If These Walls Could Talk

Susan B. Anthony Birthplace Museum. Photo: JDickson

 Historic figures are sometimes connected with a place.  Lincoln and Illinois.  King and Atlanta.  Jefferson and Virginia.  Capone and Chicago.

Susan B. Anthony’s connection is probably upstate New York, especially as she is tied to the Seneca Falls Woman’s Rights Convention, held in 1848.  It was in Adams, Massachusetts where she was born and where her birthplace home is now a small museum.

Anthony lived there until she was 6.   The house, built by her father, is now a small museum and has been almost entirely restored, with attempts to make it as authentic to the 1820s period as possible.   Wide floor boards; uneven lath and plaster walls.  Two rectangular-shaped, small rooms lay adjacent to each side of a stairway up to a second floor with the same pattern of four rooms and a center hallway.  Sounds a lot like a house my wife and I own, not 20 miles away, built a few years later.       

Walking through Anthony’s birthplace home, visitors must wonder what it was inside those walls that contributed to young Susan developing into a committed, unbending woman’s rights, temperance and abolitionist reformer.  Reformer may be too mild, as her newspaper was called “The Revolution.”  She even had two brothers who joined anti-slavery crusades prior to the Civil War, traveling to Kansas to join John Brown in his violent activities opposing the expansion of slavery there. 

Perhaps, it was her father’s Quaker pacifist, temperance beliefs.  One can imagine growing up with family conversations surrounding her father’s decision to marry Lucy Read, a Baptist, and even referring to the injustice of having to apologize for marrying outside the Quaker meeting.   (Betsy Ross, 50 years earlier and hundreds of miles further south, saw her sisters and experienced the shame herself as Quakers marrying outside the Meeting.) 

 Further, it is easy to see a possible impact coming from living with as many as a dozen young women who worked at her father’s mill, across the road.  Imagine conversations the child Anthony might have had with or overheard from these young role models and mentors, focused on exhausting work, sharing their wages with families, looking ahead to lives as second-class citizens.  Perhaps it was Anthony’s own experiences helping her mother cope with the feeding and care of all these boarders that contributed to her legendary organizing skills.  It could have shaped her desire to get an education to avoid that kind of work, only to have a teacher deny her the opportunity to learn.

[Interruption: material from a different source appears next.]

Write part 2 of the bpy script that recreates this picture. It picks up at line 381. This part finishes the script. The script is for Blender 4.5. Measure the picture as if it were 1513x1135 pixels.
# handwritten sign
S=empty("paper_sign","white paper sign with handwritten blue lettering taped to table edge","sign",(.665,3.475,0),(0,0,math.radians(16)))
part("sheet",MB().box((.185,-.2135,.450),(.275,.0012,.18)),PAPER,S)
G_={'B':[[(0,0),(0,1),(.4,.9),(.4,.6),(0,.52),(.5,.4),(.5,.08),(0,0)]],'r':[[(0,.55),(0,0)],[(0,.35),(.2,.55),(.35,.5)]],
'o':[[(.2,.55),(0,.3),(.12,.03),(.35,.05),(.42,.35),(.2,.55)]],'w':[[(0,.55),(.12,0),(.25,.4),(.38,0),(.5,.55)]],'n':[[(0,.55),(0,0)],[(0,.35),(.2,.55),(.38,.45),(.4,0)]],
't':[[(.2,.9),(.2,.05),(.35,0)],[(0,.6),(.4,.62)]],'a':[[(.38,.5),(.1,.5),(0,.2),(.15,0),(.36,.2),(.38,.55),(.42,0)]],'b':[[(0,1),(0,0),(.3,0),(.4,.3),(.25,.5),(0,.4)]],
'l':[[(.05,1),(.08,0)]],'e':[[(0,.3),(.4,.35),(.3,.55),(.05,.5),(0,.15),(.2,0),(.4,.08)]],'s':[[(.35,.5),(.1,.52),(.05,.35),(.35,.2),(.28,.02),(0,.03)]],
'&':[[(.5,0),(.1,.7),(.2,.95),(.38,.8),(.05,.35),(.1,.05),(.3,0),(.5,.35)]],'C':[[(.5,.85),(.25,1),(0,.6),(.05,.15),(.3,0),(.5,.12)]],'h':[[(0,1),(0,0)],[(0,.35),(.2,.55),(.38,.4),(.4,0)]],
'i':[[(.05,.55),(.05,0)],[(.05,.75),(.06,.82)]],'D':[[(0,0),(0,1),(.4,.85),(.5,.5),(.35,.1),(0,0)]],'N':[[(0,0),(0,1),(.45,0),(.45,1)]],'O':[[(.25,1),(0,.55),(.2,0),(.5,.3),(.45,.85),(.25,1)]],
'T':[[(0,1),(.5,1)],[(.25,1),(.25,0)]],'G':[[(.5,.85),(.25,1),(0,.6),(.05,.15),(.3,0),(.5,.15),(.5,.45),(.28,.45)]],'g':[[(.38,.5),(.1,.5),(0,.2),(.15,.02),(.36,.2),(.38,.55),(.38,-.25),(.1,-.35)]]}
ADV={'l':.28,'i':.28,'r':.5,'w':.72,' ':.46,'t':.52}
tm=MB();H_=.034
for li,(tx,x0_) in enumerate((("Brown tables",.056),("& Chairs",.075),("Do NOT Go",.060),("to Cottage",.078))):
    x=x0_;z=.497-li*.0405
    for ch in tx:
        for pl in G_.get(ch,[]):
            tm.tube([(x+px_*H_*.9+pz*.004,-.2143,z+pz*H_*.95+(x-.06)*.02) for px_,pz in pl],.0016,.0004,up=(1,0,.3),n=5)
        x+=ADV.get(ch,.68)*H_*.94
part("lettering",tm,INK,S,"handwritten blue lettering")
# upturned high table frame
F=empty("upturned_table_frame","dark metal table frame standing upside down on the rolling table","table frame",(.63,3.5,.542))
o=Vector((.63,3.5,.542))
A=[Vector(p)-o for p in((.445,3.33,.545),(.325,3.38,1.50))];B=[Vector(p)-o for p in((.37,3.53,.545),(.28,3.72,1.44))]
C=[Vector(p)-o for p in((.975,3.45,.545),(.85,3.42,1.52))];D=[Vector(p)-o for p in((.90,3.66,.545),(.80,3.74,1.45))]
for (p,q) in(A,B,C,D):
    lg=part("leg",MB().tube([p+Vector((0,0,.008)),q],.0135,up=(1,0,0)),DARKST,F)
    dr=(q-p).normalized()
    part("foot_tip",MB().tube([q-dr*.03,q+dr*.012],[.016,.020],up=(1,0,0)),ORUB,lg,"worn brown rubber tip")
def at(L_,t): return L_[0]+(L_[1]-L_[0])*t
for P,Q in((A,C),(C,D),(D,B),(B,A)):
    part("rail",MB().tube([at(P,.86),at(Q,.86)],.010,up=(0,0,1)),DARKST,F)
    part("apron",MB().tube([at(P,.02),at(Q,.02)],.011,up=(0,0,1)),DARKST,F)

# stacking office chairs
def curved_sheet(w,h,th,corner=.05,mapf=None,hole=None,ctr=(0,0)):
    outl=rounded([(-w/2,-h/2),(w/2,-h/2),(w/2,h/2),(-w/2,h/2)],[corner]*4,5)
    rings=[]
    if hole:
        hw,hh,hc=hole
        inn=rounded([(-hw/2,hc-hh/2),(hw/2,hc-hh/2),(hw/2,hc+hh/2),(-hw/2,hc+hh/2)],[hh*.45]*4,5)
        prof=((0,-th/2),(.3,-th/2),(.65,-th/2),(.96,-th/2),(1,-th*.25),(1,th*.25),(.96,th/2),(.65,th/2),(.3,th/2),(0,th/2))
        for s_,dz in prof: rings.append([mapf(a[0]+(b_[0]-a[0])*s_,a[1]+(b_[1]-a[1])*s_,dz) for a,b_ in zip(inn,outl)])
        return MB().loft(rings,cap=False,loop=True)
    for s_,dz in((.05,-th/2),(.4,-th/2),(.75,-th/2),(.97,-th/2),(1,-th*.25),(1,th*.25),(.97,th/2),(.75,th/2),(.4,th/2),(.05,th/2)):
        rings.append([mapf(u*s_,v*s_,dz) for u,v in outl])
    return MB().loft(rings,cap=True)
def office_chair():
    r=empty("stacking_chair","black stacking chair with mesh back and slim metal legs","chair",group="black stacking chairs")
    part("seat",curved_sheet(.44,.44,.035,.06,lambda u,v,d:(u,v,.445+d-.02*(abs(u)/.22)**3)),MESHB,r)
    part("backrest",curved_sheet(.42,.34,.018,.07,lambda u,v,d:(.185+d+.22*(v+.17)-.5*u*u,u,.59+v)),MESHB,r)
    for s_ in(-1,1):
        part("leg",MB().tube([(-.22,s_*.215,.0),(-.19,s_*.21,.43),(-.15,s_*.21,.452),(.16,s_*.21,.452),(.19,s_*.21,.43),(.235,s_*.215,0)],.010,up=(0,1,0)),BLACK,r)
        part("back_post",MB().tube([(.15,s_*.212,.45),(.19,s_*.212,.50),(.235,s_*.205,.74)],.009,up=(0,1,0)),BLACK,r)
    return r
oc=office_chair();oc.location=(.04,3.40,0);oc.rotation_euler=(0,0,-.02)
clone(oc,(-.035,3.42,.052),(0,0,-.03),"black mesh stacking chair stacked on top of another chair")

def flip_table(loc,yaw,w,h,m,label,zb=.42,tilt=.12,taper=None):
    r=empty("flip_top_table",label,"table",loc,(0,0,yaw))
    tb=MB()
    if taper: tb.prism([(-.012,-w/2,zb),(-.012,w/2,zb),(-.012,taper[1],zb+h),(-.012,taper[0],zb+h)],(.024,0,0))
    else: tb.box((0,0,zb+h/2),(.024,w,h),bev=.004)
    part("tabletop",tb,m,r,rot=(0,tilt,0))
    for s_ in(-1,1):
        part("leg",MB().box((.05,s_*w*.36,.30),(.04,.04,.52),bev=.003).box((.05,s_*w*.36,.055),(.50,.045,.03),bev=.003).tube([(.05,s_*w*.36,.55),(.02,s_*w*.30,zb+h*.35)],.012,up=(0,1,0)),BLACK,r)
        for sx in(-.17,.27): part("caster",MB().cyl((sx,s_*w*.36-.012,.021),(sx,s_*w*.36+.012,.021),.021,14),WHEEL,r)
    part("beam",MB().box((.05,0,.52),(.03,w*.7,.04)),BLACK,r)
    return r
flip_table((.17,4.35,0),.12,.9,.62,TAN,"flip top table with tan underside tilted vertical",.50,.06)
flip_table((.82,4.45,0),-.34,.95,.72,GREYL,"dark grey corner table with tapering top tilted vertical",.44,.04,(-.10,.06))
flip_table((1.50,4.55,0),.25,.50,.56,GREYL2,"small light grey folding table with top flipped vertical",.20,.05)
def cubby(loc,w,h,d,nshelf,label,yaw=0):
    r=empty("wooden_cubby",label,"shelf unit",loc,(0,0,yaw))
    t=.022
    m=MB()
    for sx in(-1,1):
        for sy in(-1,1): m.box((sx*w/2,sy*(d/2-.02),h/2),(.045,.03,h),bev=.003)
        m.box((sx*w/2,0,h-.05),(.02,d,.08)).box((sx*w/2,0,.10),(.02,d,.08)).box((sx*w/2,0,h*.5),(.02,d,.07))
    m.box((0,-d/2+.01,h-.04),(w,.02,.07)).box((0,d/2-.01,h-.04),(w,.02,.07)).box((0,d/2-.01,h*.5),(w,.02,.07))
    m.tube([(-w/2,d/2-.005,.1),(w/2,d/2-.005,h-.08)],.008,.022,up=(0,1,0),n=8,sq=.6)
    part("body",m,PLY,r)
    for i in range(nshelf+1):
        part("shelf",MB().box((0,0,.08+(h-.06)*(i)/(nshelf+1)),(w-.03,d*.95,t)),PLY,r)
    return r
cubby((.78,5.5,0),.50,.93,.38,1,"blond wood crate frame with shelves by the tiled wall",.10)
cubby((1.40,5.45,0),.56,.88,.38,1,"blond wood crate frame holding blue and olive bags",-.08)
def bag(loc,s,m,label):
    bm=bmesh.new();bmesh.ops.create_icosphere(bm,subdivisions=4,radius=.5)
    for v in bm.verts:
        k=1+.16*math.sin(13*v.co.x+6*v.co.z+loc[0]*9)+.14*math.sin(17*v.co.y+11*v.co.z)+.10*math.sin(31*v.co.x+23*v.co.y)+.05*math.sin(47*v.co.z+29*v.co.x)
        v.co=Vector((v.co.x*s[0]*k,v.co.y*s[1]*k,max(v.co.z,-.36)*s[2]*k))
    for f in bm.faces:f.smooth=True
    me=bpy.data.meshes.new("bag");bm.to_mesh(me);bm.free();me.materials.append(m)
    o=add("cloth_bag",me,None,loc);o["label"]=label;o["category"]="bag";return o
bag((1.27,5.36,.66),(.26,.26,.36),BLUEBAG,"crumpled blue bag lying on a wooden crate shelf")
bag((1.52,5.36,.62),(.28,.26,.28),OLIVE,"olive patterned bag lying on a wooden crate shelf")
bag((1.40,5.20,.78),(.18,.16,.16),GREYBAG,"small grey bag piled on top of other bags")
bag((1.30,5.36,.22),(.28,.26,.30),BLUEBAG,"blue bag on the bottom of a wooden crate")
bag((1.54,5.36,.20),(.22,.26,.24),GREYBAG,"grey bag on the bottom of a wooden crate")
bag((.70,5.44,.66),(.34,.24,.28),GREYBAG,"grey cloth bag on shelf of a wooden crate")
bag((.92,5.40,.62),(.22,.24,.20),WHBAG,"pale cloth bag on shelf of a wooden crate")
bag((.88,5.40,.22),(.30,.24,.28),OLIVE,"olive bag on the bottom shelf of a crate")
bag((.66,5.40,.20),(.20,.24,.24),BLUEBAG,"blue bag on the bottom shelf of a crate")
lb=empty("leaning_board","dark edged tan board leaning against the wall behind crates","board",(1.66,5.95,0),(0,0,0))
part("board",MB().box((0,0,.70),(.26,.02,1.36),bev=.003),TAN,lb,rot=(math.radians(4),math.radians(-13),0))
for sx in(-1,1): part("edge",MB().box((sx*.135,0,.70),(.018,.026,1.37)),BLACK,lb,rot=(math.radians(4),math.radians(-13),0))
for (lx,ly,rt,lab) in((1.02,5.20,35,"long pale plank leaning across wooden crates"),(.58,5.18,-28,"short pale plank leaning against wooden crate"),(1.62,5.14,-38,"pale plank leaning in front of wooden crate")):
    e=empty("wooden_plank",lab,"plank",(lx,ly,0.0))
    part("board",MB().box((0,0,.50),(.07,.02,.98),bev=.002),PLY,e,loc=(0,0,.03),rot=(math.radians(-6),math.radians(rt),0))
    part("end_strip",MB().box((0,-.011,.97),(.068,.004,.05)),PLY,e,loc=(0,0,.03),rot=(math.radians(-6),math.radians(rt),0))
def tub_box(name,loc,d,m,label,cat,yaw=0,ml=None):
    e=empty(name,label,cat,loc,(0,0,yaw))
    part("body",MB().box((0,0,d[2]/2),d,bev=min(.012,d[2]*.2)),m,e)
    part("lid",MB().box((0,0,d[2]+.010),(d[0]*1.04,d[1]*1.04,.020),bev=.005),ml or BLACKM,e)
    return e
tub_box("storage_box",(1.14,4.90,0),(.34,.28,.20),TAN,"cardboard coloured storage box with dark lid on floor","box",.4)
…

Still one more family anecdote had Anthony’s father selling liquor in the small store located in the front room of his house.   Was his decision to abandon the sale of alcohol from his home at the insistence of his fellow Quakers behind Anthony’s embracing the temperance movement as one of three “causes” to which she devoted her life? 

Anthony’s birthplace home is a humble house, compared to the grand-er restored mansions in Berkshire County which some of the country’s wealthiest built as summer escapes and now serve as shrines to the Gilded Age.  But, her home serves another, perhaps more important, purpose besides trying to figure out her early influences.  This home tells more closely the story of most residents eking out a living in the early 1800s in New England.